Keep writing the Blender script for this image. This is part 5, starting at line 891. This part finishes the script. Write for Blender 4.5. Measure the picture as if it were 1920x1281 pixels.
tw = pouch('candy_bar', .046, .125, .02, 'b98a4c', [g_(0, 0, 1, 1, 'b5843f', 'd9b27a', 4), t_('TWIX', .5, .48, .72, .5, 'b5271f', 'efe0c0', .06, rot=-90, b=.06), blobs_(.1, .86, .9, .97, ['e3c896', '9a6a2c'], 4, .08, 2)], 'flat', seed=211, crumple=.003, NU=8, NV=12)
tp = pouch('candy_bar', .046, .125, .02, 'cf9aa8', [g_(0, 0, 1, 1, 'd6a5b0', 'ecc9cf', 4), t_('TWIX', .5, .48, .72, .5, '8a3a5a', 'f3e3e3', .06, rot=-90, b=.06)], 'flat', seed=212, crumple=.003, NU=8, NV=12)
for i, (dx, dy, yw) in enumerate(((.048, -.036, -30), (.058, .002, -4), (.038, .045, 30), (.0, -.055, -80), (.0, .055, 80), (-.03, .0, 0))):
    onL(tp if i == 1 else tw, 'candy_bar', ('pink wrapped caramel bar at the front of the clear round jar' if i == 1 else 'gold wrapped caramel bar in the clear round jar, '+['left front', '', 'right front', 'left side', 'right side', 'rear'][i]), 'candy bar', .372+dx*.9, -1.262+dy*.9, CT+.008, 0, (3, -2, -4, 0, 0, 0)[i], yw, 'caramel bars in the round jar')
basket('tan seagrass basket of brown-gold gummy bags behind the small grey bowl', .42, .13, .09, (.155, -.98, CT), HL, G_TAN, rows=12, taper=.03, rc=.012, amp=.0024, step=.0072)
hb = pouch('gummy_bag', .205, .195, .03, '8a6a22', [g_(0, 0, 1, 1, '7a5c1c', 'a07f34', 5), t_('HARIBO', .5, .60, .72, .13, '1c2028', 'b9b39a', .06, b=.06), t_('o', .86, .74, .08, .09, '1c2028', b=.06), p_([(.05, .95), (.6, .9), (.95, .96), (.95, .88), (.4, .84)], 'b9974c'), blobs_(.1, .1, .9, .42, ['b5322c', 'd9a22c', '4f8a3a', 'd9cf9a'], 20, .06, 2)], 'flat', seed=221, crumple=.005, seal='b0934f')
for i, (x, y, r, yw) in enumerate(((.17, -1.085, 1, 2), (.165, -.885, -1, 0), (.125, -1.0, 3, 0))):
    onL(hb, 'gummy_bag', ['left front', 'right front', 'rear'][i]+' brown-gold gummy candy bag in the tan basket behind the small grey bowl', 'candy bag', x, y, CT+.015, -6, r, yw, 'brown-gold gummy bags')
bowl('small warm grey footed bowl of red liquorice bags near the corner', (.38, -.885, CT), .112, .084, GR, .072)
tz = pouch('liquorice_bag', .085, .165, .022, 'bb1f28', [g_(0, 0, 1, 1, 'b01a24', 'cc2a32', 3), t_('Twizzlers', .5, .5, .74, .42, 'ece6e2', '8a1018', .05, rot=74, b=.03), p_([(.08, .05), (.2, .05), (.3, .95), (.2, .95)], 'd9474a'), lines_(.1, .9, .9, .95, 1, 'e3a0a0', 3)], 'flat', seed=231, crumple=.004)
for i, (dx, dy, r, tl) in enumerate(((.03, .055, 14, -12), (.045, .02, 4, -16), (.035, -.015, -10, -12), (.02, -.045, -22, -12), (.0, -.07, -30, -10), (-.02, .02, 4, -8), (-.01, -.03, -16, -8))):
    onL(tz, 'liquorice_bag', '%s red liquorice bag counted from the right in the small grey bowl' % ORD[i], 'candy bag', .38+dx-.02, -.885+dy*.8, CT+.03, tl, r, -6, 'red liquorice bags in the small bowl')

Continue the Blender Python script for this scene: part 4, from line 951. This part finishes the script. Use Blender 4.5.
- - - -
What the task requires: Reproduce the full listing word for word.

Solved exercise:
Keep writing the Blender script for this image. This is part 5, starting at line 891. This part finishes the script. Write for Blender 4.5. Measure the picture as if it were 1920x1281 pixels.
tw = pouch('candy_bar', .046, .125, .02, 'b98a4c', [g_(0, 0, 1, 1, 'b5843f', 'd9b27a', 4), t_('TWIX', .5, .48, .72, .5, 'b5271f', 'efe0c0', .06, rot=-90, b=.06), blobs_(.1, .86, .9, .97, ['e3c896', '9a6a2c'], 4, .08, 2)], 'flat', seed=211, crumple=.003, NU=8, NV=12)
tp = pouch('candy_bar', .046, .125, .02, 'cf9aa8', [g_(0, 0, 1, 1, 'd6a5b0', 'ecc9cf', 4), t_('TWIX', .5, .48, .72, .5, '8a3a5a', 'f3e3e3', .06, rot=-90, b=.06)], 'flat', seed=212, crumple=.003, NU=8, NV=12)
for i, (dx, dy, yw) in enumerate(((.048, -.036, -30), (.058, .002, -4), (.038, .045, 30), (.0, -.055, -80), (.0, .055, 80), (-.03, .0, 0))):
    onL(tp if i == 1 else tw, 'candy_bar', ('pink wrapped caramel bar at the front of the clear round jar' if i == 1 else 'gold wrapped caramel bar in the clear round jar, '+['left front', '', 'right front', 'left side', 'right side', 'rear'][i]), 'candy bar', .372+dx*.9, -1.262+dy*.9, CT+.008, 0, (3, -2, -4, 0, 0, 0)[i], yw, 'caramel bars in the round jar')
basket('tan seagrass basket of brown-gold gummy bags behind the small grey bowl', .42, .13, .09, (.155, -.98, CT), HL, G_TAN, rows=12, taper=.03, rc=.012, amp=.0024, step=.0072)
hb = pouch('gummy_bag', .205, .195, .03, '8a6a22', [g_(0, 0, 1, 1, '7a5c1c', 'a07f34', 5), t_('HARIBO', .5, .60, .72, .13, '1c2028', 'b9b39a', .06, b=.06), t_('o', .86, .74, .08, .09, '1c2028', b=.06), p_([(.05, .95), (.6, .9), (.95, .96), (.95, .88), (.4, .84)], 'b9974c'), blobs_(.1, .1, .9, .42, ['b5322c', 'd9a22c', '4f8a3a', 'd9cf9a'], 20, .06, 2)], 'flat', seed=221, crumple=.005, seal='b0934f')
for i, (x, y, r, yw) in enumerate(((.17, -1.085, 1, 2), (.165, -.885, -1, 0), (.125, -1.0, 3, 0))):
    onL(hb, 'gummy_bag', ['left front', 'right front', 'rear'][i]+' brown-gold gummy candy bag in the tan basket behind the small grey bowl', 'candy bag', x, y, CT+.015, -6, r, yw, 'brown-gold gummy bags')
bowl('small warm grey footed bowl of red liquorice bags near the corner', (.38, -.885, CT), .112, .084, GR, .072)
tz = pouch('liquorice_bag', .085, .165, .022, 'bb1f28', [g_(0, 0, 1, 1, 'b01a24', 'cc2a32', 3), t_('Twizzlers', .5, .5, .74, .42, 'ece6e2', '8a1018', .05, rot=74, b=.03), p_([(.08, .05), (.2, .05), (.3, .95), (.2, .95)], 'd9474a'), lines_(.1, .9, .9, .95, 1, 'e3a0a0', 3)], 'flat', seed=231, crumple=.004)
for i, (dx, dy, r, tl) in enumerate(((.03, .055, 14, -12), (.045, .02, 4, -16), (.035, -.015, -10, -12), (.02, -.045, -22, -12), (.0, -.07, -30, -10), (-.02, .02, 4, -8), (-.01, -.03, -16, -8))):
    onL(tz, 'liquorice_bag', '%s red liquorice bag counted from the right in the small grey bowl' % ORD[i], 'candy bag', .38+dx-.02, -.885+dy*.8, CT+.03, tl, r, -6, 'red liquorice bags in the small bowl')

Continue the Blender Python script for this scene: part 4, from line 951. This part finishes the script. Use Blender 4.5.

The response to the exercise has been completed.